# Your objective
Repeat exactly, please, the lines that begin at the start of the listing and end at the line holding "R = math.radians".

-- start Dataset content --

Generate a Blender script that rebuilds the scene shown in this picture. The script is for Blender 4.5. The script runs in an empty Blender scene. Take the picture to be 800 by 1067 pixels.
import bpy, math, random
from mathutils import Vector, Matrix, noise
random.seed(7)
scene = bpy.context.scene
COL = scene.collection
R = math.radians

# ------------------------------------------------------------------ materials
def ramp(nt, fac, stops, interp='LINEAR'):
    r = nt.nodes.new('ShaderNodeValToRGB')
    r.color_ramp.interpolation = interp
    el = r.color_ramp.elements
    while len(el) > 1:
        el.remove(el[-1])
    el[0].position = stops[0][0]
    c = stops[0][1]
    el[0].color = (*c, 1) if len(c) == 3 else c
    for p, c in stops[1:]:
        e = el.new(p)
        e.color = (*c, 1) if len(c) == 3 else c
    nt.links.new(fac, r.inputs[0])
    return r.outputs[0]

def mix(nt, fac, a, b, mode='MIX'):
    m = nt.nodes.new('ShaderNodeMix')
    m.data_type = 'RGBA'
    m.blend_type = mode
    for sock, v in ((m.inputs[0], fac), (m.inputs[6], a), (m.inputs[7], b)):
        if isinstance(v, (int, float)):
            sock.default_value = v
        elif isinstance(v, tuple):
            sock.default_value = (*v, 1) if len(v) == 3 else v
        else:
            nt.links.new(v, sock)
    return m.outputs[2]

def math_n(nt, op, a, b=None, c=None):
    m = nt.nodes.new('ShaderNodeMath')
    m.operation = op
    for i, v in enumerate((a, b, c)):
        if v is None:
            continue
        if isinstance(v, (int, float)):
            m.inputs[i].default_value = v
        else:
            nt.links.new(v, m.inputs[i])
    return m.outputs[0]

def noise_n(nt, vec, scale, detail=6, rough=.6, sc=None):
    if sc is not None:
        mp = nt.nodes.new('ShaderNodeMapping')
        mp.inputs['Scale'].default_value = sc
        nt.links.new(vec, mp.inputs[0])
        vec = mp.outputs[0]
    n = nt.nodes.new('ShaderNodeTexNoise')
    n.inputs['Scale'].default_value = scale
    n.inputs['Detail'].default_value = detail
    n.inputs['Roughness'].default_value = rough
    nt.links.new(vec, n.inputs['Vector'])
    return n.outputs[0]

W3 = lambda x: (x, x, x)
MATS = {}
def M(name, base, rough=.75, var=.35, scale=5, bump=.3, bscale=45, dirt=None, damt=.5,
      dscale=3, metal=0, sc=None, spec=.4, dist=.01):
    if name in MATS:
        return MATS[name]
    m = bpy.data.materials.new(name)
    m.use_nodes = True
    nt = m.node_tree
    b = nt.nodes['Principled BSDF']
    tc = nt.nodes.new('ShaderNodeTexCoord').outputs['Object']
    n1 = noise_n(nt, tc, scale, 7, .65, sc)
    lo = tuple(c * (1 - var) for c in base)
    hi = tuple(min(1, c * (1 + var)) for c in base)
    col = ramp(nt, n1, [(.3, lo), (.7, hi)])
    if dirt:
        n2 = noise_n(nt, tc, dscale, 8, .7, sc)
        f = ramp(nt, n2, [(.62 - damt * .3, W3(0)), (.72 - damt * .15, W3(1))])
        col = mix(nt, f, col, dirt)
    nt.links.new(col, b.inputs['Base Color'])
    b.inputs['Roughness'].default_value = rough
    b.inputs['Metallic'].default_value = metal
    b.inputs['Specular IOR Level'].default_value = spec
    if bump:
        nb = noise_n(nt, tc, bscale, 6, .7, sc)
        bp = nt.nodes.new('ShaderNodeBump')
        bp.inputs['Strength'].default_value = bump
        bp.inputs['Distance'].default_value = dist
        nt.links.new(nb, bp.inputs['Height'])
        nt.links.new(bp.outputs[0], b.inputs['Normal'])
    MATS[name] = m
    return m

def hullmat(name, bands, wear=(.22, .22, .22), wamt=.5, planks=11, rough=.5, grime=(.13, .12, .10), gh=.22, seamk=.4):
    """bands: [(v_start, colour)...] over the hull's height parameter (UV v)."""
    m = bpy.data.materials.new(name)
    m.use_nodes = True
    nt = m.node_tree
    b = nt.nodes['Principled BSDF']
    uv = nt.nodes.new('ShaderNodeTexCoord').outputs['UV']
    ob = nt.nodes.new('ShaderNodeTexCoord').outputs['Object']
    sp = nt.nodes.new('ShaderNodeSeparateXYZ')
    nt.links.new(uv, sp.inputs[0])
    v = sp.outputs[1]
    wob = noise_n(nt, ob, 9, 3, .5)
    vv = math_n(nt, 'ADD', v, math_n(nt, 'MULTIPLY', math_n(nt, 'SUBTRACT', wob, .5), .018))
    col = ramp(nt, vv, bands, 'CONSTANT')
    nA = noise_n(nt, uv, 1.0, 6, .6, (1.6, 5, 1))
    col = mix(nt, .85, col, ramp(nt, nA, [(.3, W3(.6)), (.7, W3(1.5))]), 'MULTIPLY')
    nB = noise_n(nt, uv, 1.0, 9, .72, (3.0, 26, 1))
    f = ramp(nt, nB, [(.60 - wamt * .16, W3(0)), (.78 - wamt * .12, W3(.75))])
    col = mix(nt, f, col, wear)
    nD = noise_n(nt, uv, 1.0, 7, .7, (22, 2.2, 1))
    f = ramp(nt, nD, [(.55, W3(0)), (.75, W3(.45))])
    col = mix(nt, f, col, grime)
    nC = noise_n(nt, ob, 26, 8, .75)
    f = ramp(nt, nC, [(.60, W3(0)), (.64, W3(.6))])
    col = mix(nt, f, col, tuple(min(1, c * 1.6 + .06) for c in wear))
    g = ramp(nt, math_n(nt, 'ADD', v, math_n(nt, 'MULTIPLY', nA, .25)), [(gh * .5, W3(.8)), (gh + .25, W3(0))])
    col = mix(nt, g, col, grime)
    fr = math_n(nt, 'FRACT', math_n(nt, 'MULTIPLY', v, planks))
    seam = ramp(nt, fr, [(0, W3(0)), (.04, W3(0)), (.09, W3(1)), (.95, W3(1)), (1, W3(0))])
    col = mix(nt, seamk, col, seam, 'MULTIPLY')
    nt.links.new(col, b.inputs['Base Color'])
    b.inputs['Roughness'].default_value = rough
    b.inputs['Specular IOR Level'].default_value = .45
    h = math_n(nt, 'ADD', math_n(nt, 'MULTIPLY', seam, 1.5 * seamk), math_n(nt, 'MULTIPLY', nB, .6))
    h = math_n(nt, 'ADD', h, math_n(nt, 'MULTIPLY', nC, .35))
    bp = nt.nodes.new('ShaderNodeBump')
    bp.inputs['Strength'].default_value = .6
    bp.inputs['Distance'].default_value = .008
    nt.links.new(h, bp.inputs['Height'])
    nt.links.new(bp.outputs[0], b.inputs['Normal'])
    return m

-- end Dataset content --

# Written answer
Generate a Blender script that rebuilds the scene shown in this picture. The script is for Blender 4.5. The script runs in an empty Blender scene. Take the picture to be 800 by 1067 pixels.
import bpy, math, random
from mathutils import Vector, Matrix, noise
random.seed(7)
scene = bpy.context.scene
COL = scene.collection
R = math.radians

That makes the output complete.